Piso 3.Dejando de lado esta minoría, el mercado objetivo: jóvenes varones. Frikis, uno pensaría, pero si no se les ve con su deck de Yu-Gi-Oh en semejante punto de la ciudad, no son más que personas normales en un contexto wannabe asiático-alternativo. (No me imagino a nadie en Asia en una Mexiplaza donde vendan burritos mal hechos, bigotes, maquillaje moreno, telenovelas de Televisa y tenga una sección para jugar a la lotería). Mira, esta es la tienda que tiene los mejores precios, dice viendo la pared tapizada de videojuegos.
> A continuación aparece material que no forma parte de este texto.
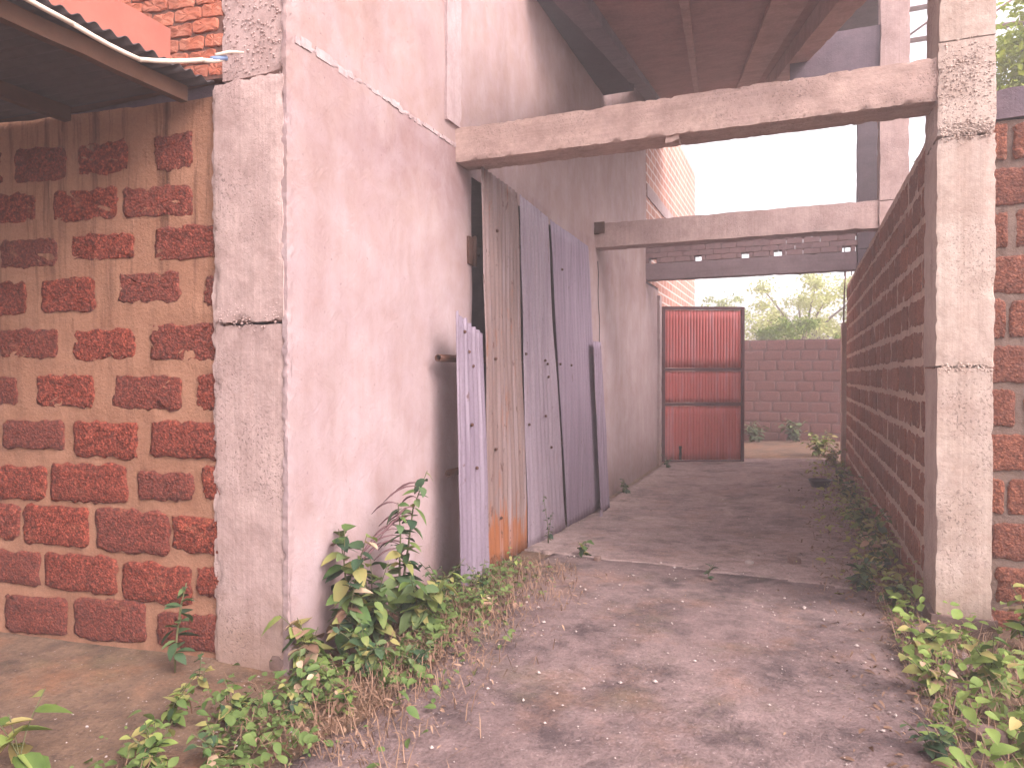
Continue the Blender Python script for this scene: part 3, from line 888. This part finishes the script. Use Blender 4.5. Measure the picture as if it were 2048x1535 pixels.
def crossbar(z, y0, y1, x, label):
    t = thing('metal_pipe', label, 'pipe', (x, y0, z), 0, 'rusty crossbar pipes behind the sheets')
    V, Fc = tube([(0, 0, 0), (0, (y1 - y0), 0)], 0.027, 14, False)
    V2, F2 = tube([(0, 0.0, 0), (0, 0.25, 0)], 0.020, 14, False)
    buf = ([], [])
    add(buf, (V, Fc))
    add(buf, (V2, [f[::-1] for f in F2]))
    n = 14
    for k in range(n):
        k2 = (k + 1) % n
        buf[1].append((k2, k, 2 * n + k, 2 * n + k2))
    link('tube', mesh_of('tube', *buf, M_RUST), t)
    link('bore', mesh_of('bore', *tube([(0, 0.10, 0), (0, 0.11, 0)], 0.020, 14), M_BLACK), t.children[0])
crossbar(1.575, 4.37, 8.75, -2.345, 'upper rusty pipe poking out behind short lilac sheet, open end showing')
crossbar(0.74, 4.52, 8.75, -2.345, 'lower dark pipe end behind the short lilac sheet')
hg = thing('hinge', 'rusty hinge plate on the doorway jamb left of tall sheets', 'hinge', (XW, 5.10, 2.45))
link('plate', mesh_of('plate', *rough_box(0.0, 0.02, -0.07, 0.02, -0.11, 0.11, cell=0.04, amp=0.004, chip=0.008), M_RUST), hg)
link('pin', mesh_of('pin', *tube([(0.03, 0.02, -0.12), (0.03, 0.02, 0.12)], 0.018, 8), M_RUST), hg)
link('strap', mesh_of('strap', *rough_box(0.015, 0.03, 0.0, 0.12, -0.02, 0.05, cell=0.04, amp=0.004, chip=0.006), M_RUST), hg)

# ------------------------------------------------------------------ red gate
GA, GB = Vector((-2.39, 13.42, 0)), Vector((-0.95, 14.09, 0))
ga = math.atan2(GB.y - GA.y, GB.x - GA.x)
gw = (GB - GA).length
gate = thing('metal_gate', 'maroon ribbed sheet metal gate leaf standing ajar across the alley', 'gate', (GA.x, GA.y, -0.19), ga)
Z = [0.0, 1.10, 1.76, 2.93]
def gbox(name, d, mat=M_GATE_F, parent=gate, **kw):
    return link(name, mesh_of(name, *rough_box(*d, cell=0.15, amp=0.002, chip=0.002, **kw), mat), parent)
gbox('stile', (0.0, 0.055, -0.02, 0.03, 0.0, 2.95))
gbox('stile', (gw - 0.055, gw, -0.02, 0.03, 0.0, 2.95))
for k, z in enumerate(Z):
    gbox('rail', (0.056, gw - 0.056, -0.022, 0.028, max(0, z - 0.03), z + 0.025))
for k in range(3):
    z0, z1 = Z[k] + 0.03, Z[k + 1] - 0.035
    part = corrugated(0.058, gw - 0.058, 0, 1, 0.058, 0.007, lambda u, v, w: (u, 0.006 + w, z0 + (z1 - z0) * v + (0.02 * abs(mn.noise(Vector((u * 9, 0, 0)))) if (k == 0 and v == 0) else 0)), 6, 6)
    solid(link('panel', mesh_of('panel', *part, M_GATE), gate), 0.003)
for z in (0.35, 1.38, 2.45):
    link('hinge', mesh_of('hinge', *tube([(-0.025, 0.0, z - 0.07), (-0.025, 0.0, z + 0.07)], 0.025, 8), M_RUST), gate)
link('rust_hole', mesh_of('rust_hole', *rough_box(0.33, 0.38, -0.012, -0.004, 0.03, 0.30, cell=0.03, amp=0.02, freq=14, chip=0), M_BLACK), gate)

# ------------------------------------------------------------------ truss far behind
tr = thing('steel_truss', 'rusty steel lattice girder high behind the front column, top right', 'truss', (2.95, 16.0, -0.1))
def bar(name, a, b, rad):
    link(name, mesh_of(name, *shift(tube([a, b], rad, 6), tr.location), M_STEEL), tr)
bar('chord', (1.55, 16, 8.74), (11, 16, 8.82), 0.05)
bar('chord', (1.55, 16, 8.12), (11, 16, 8.16), 0.05)
x = 1.75
k = 0
while x < 10.5:
    bar('web', (x, 16, 8.12), (x, 16, 8.74), 0.022)
    bar('web', (x + 0.1, 16, 8.12), (x + 1.1, 16, 8.76), 0.022)
    x += 1.15
bar('rafter', (4.1, 16, 8.16), (4.75, 16.1, 8.80), 0.04)
for px in (2.95, 10.6):
    bar('post', (px, 16, -0.2), (px, 16, 8.8), 0.07)

# ------------------------------------------------------------------ vegetation
def leaf_part(L=1.0, W=0.55, fold=0.12, droop=0.18):
    V = [Vector((0, 0, 0))]
    st = ((0.12, 0.62), (0.32, 1.0), (0.58, 0.90), (0.82, 0.48))
    for (t, w) in st:
        z = -droop * t * t * L
        V += [Vector((t * L, -w * W / 2, z + fold * w * W)), Vector((t * L, 0, z)), Vector((t * L, w * W / 2, z + fold * w * W))]
    V.append(Vector((L, 0, -droop * L)))
    Fc = [(0, 1, 2), (0, 2, 3)]
    for k in range(3):
        a = 1 + 3 * k
        Fc += [(a, a + 3, a + 4, a + 1), (a + 1, a + 4, a + 5, a + 2)]
    a = 10
    Fc += [(a, 13, a + 1), (a + 1, 13, a + 2)]
    return V, Fc

LEAFLIB = {}
def leaf_mesh(mat, k):
    key = (mat.name, k)
    if key not in LEAFLIB:
        sh = ((1.0, 0.62, 0.12, 0.2), (1.0, 0.74, 0.2, 0.35), (1.0, 0.52, 0.25, 0.1), (1.0, 0.66, 0.05, 0.5))[k]
        LEAFLIB[key] = mesh_of('leaf', *leaf_part(*sh), mat)
    return LEAFLIB[key]

def put_leaf(t, pos, az, pitch, size, mat, r):
    o = link('leaf', leaf_mesh(mat, r.randrange(4)), t, pos, (r.uniform(-0.5, 0.5), pitch, az), size)
    return o

def plant(label, x, y, h, stems, per, size, mats, seed, spread_=0.5, z=None, cat='plant', group='weeds in the alley', name='weed', spikes=0, lean=(0, 0)):
    r = random.Random(seed)
    zz = gn(x, y) - 0.012 if z is None else z
    t = thing(name, label, cat, (x, y, zz), 0, group)
    for s in range(stems):
        az = r.uniform(0, 6.28)
        out = spread_ * h * (r.uniform(0.15, 0.8) if stems > 1 else 0.1)
        hh = h * (1 if s == 0 else r.uniform(0.55, 1.0))
        ex, ey = math.cos(az) * out + lean[0], math.sin(az) * out + lean[1]
        pts = [Vector((ex * q * q, ey * q * q, hh * (q - 0.12 * q * q * (out / max(h, .01))))) + Vector((r.uniform(-1, 1), r.uniform(-1, 1), 0)) * 0.012 * h * (1 if q else 0) for q in (0, .25, .5, .75, 1.0)]
        link('stem', mesh_of('stem', *tube(pts, [max(0.0022, 0.011 * h * (1 - 0.75 * i / 4)) for i in range(5)], 5), M_STEM), t)
        for i in range(per):
            q = 0.18 + 0.82 * (i + r.random() * 0.6) / per
            q = min(q, 1.0)
            f = q * 4
            k = min(3, int(f))
            p = pts[k].lerp(pts[k + 1], f - k)
            a = i * 2.4 + r.uniform(-0.5, 0.5)
            put_leaf(t, p, a, r.uniform(-0.45, 0.55), size * 1.22 * r.uniform(0.6, 1.15) * (1.1 - 0.45 * q), r.choice(mats), r)
        for i in range(spikes):
            q = r.uniform(0.62, 1.0)
            f = q * 4
            k = min(3, int(f))
            p = pts[k].lerp(pts[k + 1], f - k)
            a = 3.6 + r.uniform(-0.9, 0.9)
            L = h * r.uniform(0.16, 0.30)
            d = Vector((math.cos(a), math.sin(a), 0))
            sp = [p + d * L * u + Vector((0, 0, L * (0.35 * u - 0.75 * u * u))) for u in (0, .2, .4, .6, .8, 1.0)]
            link('seed_spike', mesh_of('seed_spike', *tube(sp, [0.002, 0.003, 0.0055, 0.0065, 0.005, 0.002], 5), M_SPIKE), t)
    return t

G3, GD, GL = [M_LEAF, M_LEAF, M_LEAF_D, M_DRY], [M_LEAF_D], [M_LEAF_L, M_LEAF_L, M_LEAF, M_LEAF_L, M_DRY]
plant('tall weed with dark leaves and drooping purple seed spikes against pink wall', -2.20, 3.62, 0.95, 2, 30, 0.12, [M_LEAF_D, M_LEAF_D, M_LEAF], 1, 0.3, spikes=9, lean=(-0.05, 0.02))
plant('second tall leafy weed at foot of grey corner column', -2.28, 3.20, 0.72, 4, 20, 0.135, G3, 2, 0.3)
plant('young weed with round green leaves against the red laterite wall', -3.00, 2.70, 0.46, 2, 11, 0.095, GD, 3, 0.3)
plant('small sprout on bare soil left of the corner column', -2.75, 2.62, 0.17, 2, 6, 0.06, G3, 4, 0.5)
plant('yellowing broad leafed weed beside the corner column foot', -2.36, 2.98, 0.34, 5, 8, 0.15, [M_LEAF_L, M_LEAF, M_DRY], 5, 0.7)
plant('bushy weed with broad leaves below the tall seeded weed', -2.04, 3.56, 0.42, 7, 9, 0.13, [M_LEAF, M_LEAF_L, M_LEAF_D], 6, 0.7)
plant('dense green weed clump in front of the corner column', -2.22, 2.72, 0.22, 6, 8, 0.075, G3, 7, 0.9)
plant('weed clump at left edge of the weed strip', -2.58, 2.30, 0.20, 5, 8, 0.065, [M_LEAF, M_LEAF_L], 8, 0.9)
plant('low weed clump in middle of the left weed strip', -2.32, 2.40, 0.20, 6, 8, 0.062, [M_LEAF, M_LEAF_L, M_LEAF_D], 9, 0.9)
plant('low weed clump on inner side of the left weed strip', -2.06, 2.52, 0.17, 6, 8, 0.060, G3, 10, 0.9)
plant('nearest weed clump of left strip at bottom of picture', -2.36, 2.02, 0.17, 6, 8, 0.060, [M_LEAF, M_LEAF_L], 11, 0.9)
plant('nearest pavement side weed of left strip, cut by lower edge', -2.10, 2.10, 0.16, 5, 8, 0.055, G3, 12, 0.9)
plant('large pale leafed weed in bottom left corner', -2.82, 1.80, 0.30, 3, 5, 0.15, [M_LEAF_L], 13, 0.6)
plant('bluish green weed beside dry grass on the pavement edge', -1.78, 3.12, 0.17, 4, 8, 0.062, GD, 14, 0.8)
plant('fine weed at foot of the short lilac sheet', -1.98, 4.30, 0.28, 7, 9, 0.040, [M_LEAF, M_LEAF_D], 15, 0.7)
plant('fine pale weed in front of the orange rusted sheet foot', -2.02, 4.95, 0.22, 6, 9, 0.038, [M_LEAF_L, M_LEAF], 16, 0.8)
plant('thin dark climber on the pale grey sheet foot', -2.18, 6.25, 0.48, 2, 12, 0.045, GD, 17, 0.15)
plant('small weed alone on pavement before the grey sheets', -1.72, 5.85, 0.15, 4, 6, 0.085, [M_LEAF, M_LEAF_D], 18, 0.8)
plant('dark green tuft against the pink wall before the gate', -2.28, 9.9, 0.24, 7, 8, 0.07, GD, 19, 0.5)
plant('lone seedling in the crack across the pavement', -0.62, 5.42, 0.14, 2, 5, 0.065, GD, 20, 0.7)
plant('sunlit yellow green tuft near far end column', 0.40, 15.2, 0.55, 14, 10, 0.13, GL, 21, 0.9)
plant('second sunlit weed at the far end column foot', 0.55, 13.5, 0.40, 12, 9, 0.10, GL, 22, 0.9)
plant('dark leafy weed between the two tall weeds at pink wall foot', -2.26, 3.42, 0.50, 6, 10, 0.13, [M_LEAF_D, M_LEAF], 41, 0.6)
plant('grey green weed clump between column foot and pavement', -2.05, 3.05, 0.30, 8, 9, 0.085, [M_LEAF_D, M_LEAF], 42, 0.9)
plant('spreading fine weed right of the tall seeded weed', -2.12, 4.02, 0.34, 7, 10, 0.055, [M_LEAF, M_LEAF_D], 43, 0.7)
plant('low pale flowering weed before the short lilac sheet', -1.80, 3.95, 0.22, 8, 9, 0.040, [M_LEAF_L, M_DRY, M_LEAF], 44, 0.9)
plant('yellow flecked weed clump nearest the pavement corner of left strip', -1.88, 2.62, 0.15, 6, 8, 0.055, [M_LEAF_L, M_DRY, M_LEAF], 45, 1.0)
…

Ah, digo mientras evito ese desplegado de oferta de entretenimiento que no me entusiasma, pero alcanzo a ver un padre emocionado casi arrastrando de la mano de su doble en miniatura y mostrarle un producto que es tan indiferente para el niño como para mí.

¿Vas a comprar alguno? No, siguen caros. ¿A ti te gustaría algo? La neta no, digo escéptica al tiempo que miro en otro local, llamado Weird-us, unas varitas de Harry Potter y una sudadera corta que dice: I solemnly swear I am up to no GOOD.  Eso sí me gusta, le digo antes de ver al fondo un mameluco para adulto de Reptar… de peluche. ¿Es en serio? ¿Hay mercado para esto? ¿En qué contexto lo utilizas? Te sorprenderías. Nos reímos y avanzamos.

Piso 4. Percibo un olor a fritanga de rollos primavera mezclada con pizza y ramen desde la escalera para llegar a la zona de los frikis sociales, esos que, dentro de su introversión, buscan el reconocimiento público al demostrar sus habilidades en las consolas, las computadoras o las maquinitas. De otra manera, jugarían en internet en sus casas (porque obvio todos tienen al menos una). 1 hora, $35; 2 $50, 3 $70, 5 $90, 10 $150. La adicción no tiene nada que ver, mamá, sólo es el entretenimiento más barato que he visto.

Al centro hay un pequeño escenario y hacen pruebas de sonido. No entiendo el anuncio porque no hablo japonés (¿Cuántos aquí serán fluidos en este o en cualquier idioma asiático?), pero en nuestro alfabeto dice Sailor Moon y hay una imagen de Serena (Esa sí la vi a escondidas y años después los 200 capítulos en YouTube en una Semana Santa en la prepa, cuando las prohibiciones parentales comenzaban a perder sentido). Domingo 18, 18:00. ¿Van a cantar en japonés? Makenai, lalalala, Sailor Moon… Makenai, lalalala, Sailor Star… Por alguna razón sólo recuerdo la letra washawasheada de la última temporada en japonés cuando voy bajando las escaleras.

Piso 3. En un puesto alcanzo a ver a un chico probándose un mameluco de peluche. Oh, sí, uno azul de Stich. Piso 2. A ver, déjame dar la vuelta por aquí, creo que no hemos pasado por esta parte. Me interno en los locales como si mi ubicación espacial fuera tan buena y como si buscara algo en particular mientras me pregunto hace cuánto habrían empezado las frikiplazas y si mi mamá habría entrado a una a comprar un póster de Anthony. De pronto doy con lo que mi inconsciente pensaba que tal vez encontraría: penden de entre peluches y guantes que simulan patas de gato, gorras rojas y verdes con alitas. ¿Me las puedo probar? Sí, sí. La tomo y compruebo una vez más que mi cabeza es muy grande. Bueno, gracias. Ahora sí, ya vámonos.

Piso 1, escaleras. Planta baja. El Sol otra vez. Caminamos al metro y le agradezco la experiencia. Fue todo un descubrimiento: el lugar más colorido y a la vez más nostálgico de la ciudad, ahí donde te mimetizas con tus héroes en peluche y descubres que nunca eres demasiado grande para tener esa carta o esa varita, donde te das cuenta que crecer es un invento de la mercadotecnia, donde se puede jugar a ser asiático sin perder color ni el tamaño de los párpados, donde muchos tienen un refugio y adonde tal vez regrese a las 18:00 a cantar Makenai con nueva sudadera.